— START GIVEN DATA —
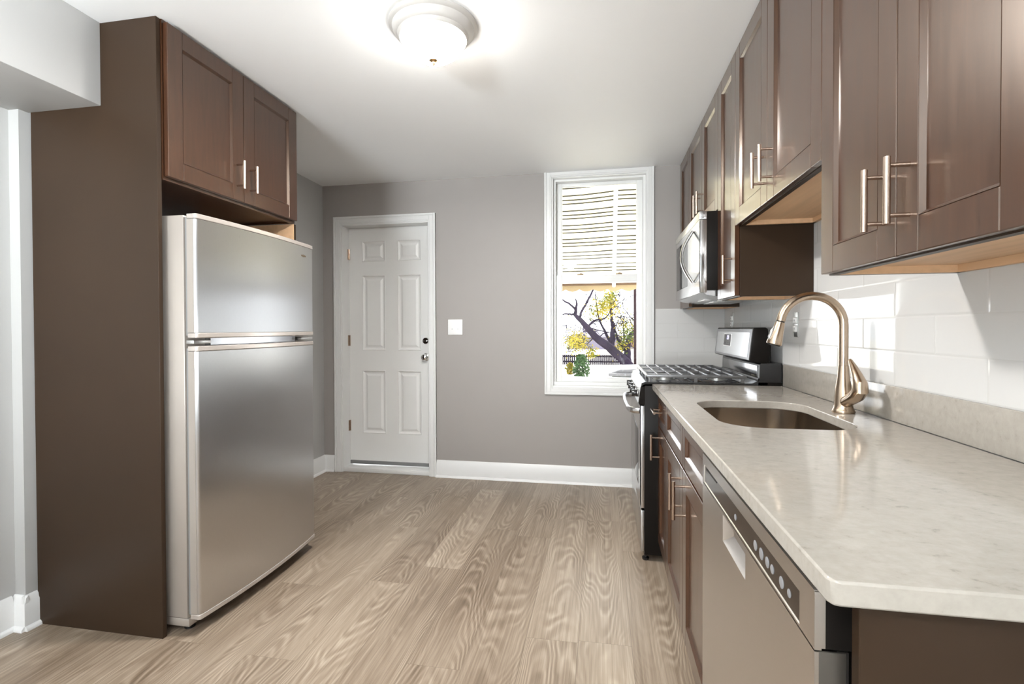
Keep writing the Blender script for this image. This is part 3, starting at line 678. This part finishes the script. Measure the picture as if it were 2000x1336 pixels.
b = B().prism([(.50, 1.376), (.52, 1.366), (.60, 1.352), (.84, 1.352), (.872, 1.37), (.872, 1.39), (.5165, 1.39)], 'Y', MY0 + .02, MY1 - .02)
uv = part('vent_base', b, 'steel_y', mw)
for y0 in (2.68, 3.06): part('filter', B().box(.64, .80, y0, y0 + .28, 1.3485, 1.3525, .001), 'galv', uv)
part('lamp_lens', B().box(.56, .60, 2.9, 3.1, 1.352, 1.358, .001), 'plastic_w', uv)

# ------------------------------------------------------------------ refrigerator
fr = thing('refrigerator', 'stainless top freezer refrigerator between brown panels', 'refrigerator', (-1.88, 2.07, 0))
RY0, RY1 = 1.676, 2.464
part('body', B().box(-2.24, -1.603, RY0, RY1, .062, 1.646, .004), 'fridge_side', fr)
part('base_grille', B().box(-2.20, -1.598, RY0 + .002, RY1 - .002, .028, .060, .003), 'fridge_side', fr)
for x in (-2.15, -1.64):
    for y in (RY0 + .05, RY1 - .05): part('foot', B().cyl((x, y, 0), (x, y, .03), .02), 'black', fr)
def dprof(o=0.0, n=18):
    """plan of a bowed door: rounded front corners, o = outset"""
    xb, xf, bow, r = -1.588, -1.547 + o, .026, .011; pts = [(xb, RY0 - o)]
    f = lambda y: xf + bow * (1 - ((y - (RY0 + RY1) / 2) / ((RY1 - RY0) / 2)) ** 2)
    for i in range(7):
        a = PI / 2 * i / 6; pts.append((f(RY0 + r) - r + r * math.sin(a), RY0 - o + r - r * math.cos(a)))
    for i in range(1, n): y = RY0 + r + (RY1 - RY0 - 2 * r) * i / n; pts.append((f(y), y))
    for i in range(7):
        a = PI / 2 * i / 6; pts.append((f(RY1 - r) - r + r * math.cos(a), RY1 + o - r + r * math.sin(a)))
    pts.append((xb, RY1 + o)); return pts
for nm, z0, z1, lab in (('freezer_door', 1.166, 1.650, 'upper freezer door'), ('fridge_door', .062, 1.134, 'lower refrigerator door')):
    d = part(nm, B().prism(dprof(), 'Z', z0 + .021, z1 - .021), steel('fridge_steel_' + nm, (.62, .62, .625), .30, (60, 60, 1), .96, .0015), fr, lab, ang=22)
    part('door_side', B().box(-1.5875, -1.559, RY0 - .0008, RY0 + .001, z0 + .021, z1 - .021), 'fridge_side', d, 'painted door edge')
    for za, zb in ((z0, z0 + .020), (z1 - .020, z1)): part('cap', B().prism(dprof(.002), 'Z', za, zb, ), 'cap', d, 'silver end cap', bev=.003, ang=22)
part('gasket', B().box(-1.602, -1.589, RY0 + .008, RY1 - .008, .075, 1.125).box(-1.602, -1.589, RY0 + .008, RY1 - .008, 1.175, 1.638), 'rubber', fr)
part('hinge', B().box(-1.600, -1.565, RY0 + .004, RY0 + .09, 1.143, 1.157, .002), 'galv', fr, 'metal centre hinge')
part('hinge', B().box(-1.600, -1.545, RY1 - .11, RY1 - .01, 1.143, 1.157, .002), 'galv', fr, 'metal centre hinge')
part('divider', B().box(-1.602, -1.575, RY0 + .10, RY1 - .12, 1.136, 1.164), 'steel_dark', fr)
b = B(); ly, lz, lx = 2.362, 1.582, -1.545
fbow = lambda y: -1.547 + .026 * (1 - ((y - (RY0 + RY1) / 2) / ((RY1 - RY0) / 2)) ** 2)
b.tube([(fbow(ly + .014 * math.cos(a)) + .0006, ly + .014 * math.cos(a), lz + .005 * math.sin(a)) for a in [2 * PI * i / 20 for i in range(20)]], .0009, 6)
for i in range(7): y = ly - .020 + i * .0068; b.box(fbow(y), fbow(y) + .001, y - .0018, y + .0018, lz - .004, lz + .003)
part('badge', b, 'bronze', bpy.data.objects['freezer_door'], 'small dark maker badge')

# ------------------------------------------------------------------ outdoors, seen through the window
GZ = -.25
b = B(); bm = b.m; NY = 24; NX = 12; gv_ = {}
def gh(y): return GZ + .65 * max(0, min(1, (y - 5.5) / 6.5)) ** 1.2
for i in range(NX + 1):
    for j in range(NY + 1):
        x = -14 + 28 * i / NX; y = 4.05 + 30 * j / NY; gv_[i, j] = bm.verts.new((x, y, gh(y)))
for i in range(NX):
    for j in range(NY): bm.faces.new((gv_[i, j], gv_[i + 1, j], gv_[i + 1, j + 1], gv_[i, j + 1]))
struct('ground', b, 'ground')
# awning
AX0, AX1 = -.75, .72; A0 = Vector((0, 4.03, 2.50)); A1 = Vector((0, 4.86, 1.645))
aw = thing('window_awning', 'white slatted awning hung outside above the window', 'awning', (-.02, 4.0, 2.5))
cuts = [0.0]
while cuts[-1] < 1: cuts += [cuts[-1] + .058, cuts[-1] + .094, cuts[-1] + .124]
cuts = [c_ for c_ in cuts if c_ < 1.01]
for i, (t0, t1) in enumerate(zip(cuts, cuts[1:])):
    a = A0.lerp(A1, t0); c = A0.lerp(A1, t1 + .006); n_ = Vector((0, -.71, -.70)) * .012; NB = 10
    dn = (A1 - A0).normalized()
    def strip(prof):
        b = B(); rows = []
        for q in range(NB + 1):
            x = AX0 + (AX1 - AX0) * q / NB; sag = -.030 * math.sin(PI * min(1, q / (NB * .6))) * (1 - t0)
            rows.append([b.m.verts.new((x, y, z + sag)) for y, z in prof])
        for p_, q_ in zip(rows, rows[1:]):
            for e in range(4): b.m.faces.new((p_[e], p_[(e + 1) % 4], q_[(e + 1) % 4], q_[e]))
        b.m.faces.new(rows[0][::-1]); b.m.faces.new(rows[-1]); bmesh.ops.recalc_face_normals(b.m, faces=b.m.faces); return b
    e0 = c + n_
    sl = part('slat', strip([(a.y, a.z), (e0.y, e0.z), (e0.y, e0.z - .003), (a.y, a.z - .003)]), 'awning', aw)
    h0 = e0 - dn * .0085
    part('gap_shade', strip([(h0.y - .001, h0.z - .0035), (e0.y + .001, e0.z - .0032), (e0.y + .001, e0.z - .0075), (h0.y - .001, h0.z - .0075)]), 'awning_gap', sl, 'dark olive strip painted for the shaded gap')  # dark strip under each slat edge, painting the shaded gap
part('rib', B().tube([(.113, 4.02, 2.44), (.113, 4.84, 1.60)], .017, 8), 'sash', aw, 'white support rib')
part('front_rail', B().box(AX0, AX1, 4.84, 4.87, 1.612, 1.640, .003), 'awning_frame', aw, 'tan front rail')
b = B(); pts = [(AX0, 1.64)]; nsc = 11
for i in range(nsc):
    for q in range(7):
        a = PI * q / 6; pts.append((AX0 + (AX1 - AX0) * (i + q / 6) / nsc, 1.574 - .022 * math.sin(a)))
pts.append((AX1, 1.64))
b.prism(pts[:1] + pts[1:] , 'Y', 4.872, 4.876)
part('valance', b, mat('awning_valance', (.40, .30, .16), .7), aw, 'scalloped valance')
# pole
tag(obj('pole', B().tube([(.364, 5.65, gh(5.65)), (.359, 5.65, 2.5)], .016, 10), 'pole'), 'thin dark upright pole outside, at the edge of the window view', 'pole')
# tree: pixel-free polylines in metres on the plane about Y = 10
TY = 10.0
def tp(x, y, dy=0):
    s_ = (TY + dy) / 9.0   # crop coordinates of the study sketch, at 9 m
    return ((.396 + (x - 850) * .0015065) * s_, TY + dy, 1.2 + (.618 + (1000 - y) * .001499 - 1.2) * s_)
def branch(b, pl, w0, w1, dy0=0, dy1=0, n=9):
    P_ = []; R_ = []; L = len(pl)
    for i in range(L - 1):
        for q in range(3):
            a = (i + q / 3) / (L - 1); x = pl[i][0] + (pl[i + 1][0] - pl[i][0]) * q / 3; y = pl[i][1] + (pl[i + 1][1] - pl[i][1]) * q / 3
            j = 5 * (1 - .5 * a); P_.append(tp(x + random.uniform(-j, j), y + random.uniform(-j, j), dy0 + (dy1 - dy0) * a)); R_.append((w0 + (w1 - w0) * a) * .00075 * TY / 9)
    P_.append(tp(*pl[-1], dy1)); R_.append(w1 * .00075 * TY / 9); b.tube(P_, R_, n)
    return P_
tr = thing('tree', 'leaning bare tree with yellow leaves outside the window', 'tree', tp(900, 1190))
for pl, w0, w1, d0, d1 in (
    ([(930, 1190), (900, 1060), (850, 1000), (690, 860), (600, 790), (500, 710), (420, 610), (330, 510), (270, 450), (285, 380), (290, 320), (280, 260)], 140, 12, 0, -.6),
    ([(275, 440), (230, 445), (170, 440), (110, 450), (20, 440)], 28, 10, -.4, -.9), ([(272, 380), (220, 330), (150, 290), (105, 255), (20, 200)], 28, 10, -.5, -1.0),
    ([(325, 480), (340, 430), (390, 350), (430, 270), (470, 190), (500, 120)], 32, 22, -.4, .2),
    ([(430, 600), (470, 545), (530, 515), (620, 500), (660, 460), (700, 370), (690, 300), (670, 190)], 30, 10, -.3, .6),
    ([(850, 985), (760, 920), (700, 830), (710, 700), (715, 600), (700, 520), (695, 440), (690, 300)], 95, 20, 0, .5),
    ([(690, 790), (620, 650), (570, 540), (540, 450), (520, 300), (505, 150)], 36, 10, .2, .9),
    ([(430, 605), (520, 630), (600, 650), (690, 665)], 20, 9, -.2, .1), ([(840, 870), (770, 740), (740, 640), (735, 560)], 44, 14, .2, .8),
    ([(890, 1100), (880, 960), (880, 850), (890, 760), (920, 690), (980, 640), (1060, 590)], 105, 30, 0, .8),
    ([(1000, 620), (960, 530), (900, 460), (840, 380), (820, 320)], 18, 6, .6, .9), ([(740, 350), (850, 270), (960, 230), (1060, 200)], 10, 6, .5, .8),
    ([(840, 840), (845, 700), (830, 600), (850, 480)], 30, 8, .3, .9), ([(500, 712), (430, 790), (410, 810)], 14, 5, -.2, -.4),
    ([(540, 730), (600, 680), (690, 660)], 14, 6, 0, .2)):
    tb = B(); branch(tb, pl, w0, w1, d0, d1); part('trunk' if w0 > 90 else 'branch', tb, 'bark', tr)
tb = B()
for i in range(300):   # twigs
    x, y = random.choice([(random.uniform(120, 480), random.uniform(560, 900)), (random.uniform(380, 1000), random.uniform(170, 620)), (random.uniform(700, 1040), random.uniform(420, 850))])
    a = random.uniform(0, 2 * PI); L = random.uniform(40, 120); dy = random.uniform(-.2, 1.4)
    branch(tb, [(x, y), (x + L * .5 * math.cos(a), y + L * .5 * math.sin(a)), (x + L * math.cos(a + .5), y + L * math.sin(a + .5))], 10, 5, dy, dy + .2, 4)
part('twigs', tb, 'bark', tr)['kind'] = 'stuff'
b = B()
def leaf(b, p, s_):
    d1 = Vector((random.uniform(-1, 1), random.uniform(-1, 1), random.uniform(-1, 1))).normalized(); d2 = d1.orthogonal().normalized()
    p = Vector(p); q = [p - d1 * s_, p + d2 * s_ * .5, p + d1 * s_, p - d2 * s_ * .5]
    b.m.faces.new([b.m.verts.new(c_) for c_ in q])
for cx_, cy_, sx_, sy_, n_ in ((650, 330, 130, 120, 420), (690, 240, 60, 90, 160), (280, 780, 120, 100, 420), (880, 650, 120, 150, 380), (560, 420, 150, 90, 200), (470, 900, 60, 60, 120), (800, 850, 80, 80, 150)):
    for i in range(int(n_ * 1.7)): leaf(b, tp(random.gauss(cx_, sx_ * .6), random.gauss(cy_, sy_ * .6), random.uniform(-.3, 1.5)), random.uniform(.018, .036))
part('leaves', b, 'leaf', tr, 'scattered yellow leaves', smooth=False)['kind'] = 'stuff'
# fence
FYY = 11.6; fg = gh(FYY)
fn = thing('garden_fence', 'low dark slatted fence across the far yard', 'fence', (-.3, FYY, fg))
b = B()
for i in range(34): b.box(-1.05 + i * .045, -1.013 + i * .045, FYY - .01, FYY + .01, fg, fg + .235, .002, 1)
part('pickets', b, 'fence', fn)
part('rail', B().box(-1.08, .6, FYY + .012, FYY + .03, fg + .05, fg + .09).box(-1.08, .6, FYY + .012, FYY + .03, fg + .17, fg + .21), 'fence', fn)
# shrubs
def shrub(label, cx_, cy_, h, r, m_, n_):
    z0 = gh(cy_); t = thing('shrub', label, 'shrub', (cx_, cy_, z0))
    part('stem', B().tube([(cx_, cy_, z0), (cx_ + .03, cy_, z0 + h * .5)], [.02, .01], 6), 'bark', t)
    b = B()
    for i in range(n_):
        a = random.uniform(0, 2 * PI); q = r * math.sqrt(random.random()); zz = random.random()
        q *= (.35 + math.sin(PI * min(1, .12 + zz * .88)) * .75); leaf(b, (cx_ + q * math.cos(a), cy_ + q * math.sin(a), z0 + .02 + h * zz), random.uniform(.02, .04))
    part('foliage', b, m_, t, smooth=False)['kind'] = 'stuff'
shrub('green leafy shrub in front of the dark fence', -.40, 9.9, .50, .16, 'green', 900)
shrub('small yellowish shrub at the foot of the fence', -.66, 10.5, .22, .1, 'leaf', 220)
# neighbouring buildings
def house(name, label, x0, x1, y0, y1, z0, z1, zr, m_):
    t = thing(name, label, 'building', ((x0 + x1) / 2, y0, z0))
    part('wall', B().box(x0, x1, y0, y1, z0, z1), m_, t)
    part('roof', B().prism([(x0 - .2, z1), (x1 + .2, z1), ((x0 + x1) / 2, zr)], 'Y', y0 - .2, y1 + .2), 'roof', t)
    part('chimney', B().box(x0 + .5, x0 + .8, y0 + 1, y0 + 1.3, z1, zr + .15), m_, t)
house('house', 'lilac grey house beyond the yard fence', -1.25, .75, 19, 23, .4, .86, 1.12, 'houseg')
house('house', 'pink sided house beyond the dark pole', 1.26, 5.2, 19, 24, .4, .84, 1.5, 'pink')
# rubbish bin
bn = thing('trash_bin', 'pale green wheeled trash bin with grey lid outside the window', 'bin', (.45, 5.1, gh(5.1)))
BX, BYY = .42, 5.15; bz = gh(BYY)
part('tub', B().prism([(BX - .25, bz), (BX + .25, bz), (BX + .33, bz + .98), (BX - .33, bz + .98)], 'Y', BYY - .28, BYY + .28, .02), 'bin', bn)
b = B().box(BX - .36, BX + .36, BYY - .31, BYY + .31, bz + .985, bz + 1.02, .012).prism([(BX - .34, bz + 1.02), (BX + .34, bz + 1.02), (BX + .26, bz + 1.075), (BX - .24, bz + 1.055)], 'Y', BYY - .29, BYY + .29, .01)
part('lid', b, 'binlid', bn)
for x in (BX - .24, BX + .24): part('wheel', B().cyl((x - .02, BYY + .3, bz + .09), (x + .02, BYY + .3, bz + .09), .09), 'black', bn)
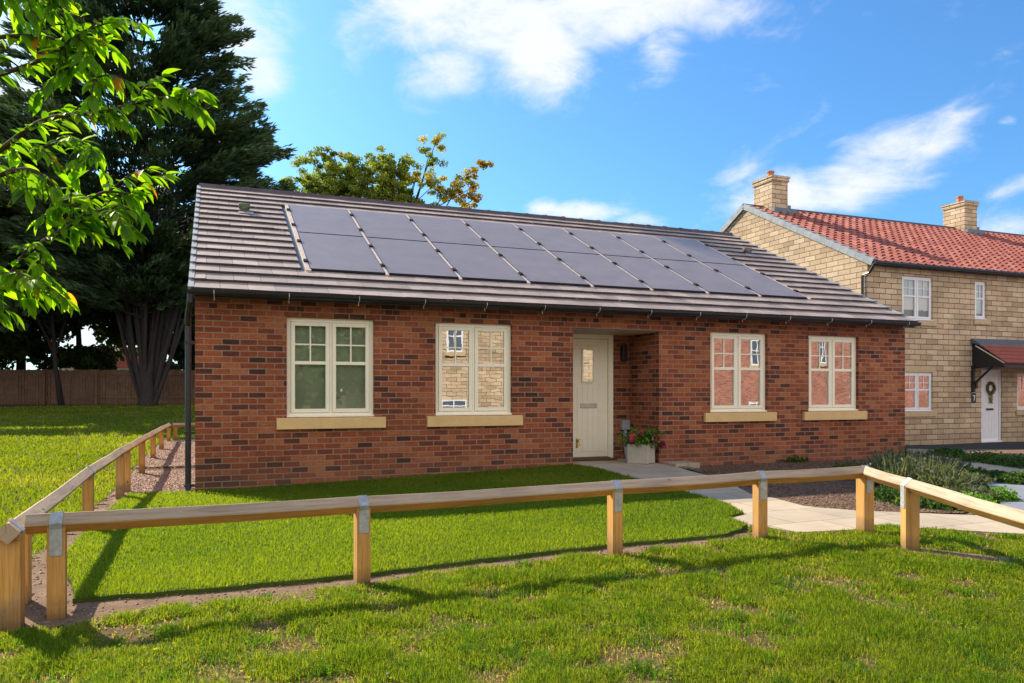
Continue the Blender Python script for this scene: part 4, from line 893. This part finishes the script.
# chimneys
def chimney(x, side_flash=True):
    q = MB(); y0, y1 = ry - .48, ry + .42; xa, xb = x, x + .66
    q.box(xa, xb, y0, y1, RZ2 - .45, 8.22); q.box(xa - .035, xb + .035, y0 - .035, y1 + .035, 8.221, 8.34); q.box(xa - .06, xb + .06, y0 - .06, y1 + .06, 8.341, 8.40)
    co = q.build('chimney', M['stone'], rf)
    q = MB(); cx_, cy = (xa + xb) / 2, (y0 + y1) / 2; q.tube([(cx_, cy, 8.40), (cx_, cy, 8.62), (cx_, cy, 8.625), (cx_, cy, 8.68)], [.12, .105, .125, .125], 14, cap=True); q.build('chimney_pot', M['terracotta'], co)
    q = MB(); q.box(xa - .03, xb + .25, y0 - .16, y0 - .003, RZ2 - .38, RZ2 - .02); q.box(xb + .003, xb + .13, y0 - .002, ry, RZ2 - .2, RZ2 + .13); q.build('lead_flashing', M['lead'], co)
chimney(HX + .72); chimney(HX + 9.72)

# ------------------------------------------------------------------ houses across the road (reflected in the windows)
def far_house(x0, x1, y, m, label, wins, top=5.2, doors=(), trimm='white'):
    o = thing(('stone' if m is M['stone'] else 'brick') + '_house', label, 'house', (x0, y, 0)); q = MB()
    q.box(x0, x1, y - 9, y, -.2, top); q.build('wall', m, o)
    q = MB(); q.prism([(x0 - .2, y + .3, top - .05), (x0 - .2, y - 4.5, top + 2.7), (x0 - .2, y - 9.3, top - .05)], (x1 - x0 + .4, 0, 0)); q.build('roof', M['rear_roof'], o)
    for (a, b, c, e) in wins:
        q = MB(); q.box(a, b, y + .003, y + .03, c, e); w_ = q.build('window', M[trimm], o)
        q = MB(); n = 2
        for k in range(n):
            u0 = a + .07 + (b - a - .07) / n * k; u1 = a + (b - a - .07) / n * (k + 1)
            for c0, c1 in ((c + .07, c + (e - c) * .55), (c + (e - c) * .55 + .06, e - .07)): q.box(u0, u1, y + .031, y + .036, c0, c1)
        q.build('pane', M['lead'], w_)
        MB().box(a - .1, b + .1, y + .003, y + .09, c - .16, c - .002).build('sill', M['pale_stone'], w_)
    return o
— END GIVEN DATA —
Work through the records above line by line and count those that hold the string "outside". Give only the result.

# TASK RESPONSE:
4